In bits and pieces, I found myself downloading the latest Radiohead album using my favorite peer-to-peer application, KaZaA Lite (the version of KaZaA that lacks all the annoying stuff). This album is called Hail to the Thief, and thus I thought it appropriate that I steal it even before it's been properly released. But then when I went to listen to some of the songs I'd downloaded, I found that about half of them consisted of arbitrary amounts of silence. What a rip off! I thought these bastards were supposed to be hailing my efforts!
In all seriousness, will right-wing Clear Channel stations actually play songs from an album called Hail to the Thief?
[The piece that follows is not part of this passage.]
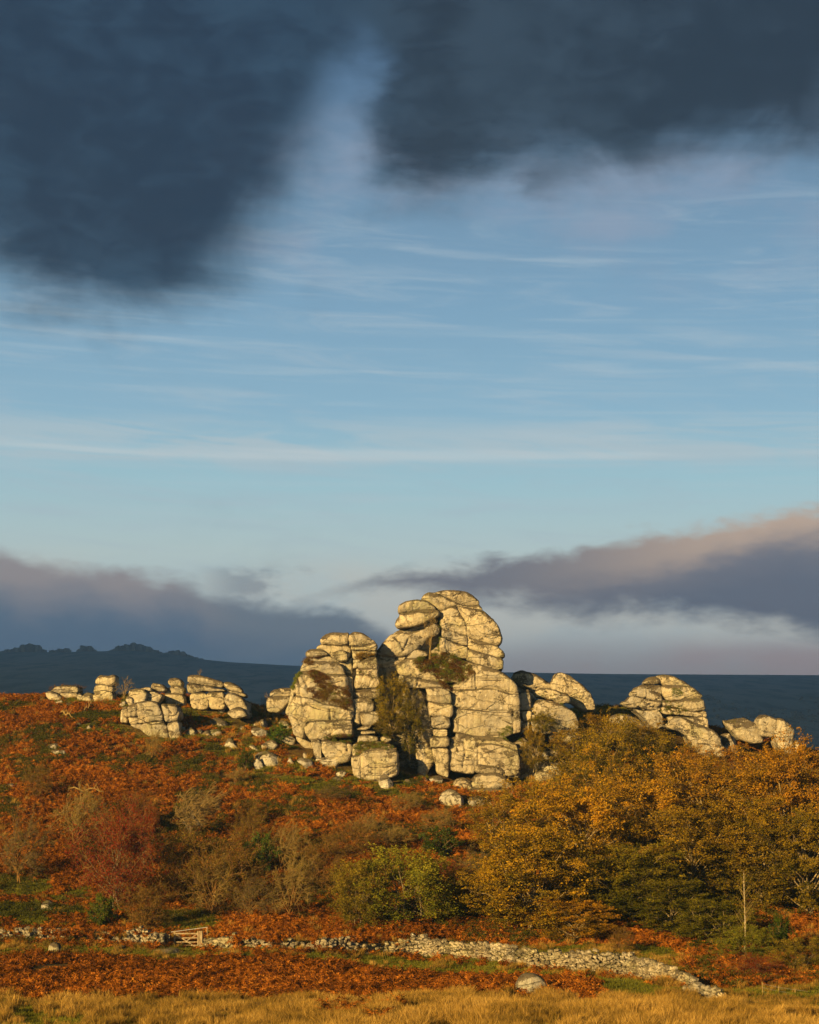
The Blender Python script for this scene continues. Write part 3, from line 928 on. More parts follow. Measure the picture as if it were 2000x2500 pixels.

Radiohead is perhaps the most popular rock and roll band these days, and its songs cannot be ignored, not even when the band does willfully weird things (like admitting to being picked on in high school). But naming their album with a pithy slogan referring to the 2000 Presidential election travesty makes the antics of the Dixie Chicks look like a youthful indiscretion. Then again, rock and roll has never been bound by the nationalist orthodoxy of pop-country. Such freedom is, after all, rock and roll's fountain of youth. (It used to be our country's too!)
I listened to some of the Radiohead songs and my first impression is one of surprise. There's nothing new here! Many of the songs have a dreary quality in which plaintively-delivered vocals seem to be swallowed by gratuitous use of studio effects, but always done in a way that wouldn't have seemed out of place as, say, a forgettable reject from Kid A. I'm open to having my opinion changed on this matter; after all, I had to eat hallucinogenic mushrooms before I realized the genius underlying Kid A. In the meantime, however, one song on Hail to the Thief stands out as intriguing: "Myxamatosis." Perhaps I only like it because it has a little pep to it and it actually seems to be heading somewhere. Call me old fashioned, but I really need that from a rock and roll song.


Despite intermittant rain, I completed the laying of stones for the second half of the front stoop project. This time I wore rubber gloves, but even so I found myself wanting to use my bare hands for some things. As I'd go to get rocks, I kept stepping in dog shit and not noticing it until the odor wafted up from below as I crouched over the rocks. There was also a dead mouse nearby in the flower patch and its decaying body imparted an unfresh quality to the air even when there was no dog shit.

To take full advantage of our new DVD player, Gretchen joined Netflix a couple days ago and we saw our first DVD today. It was the first three episodes of Six Feet Under, which we'd missed because we didn't catch up with the buzz about the show until the fourth episode.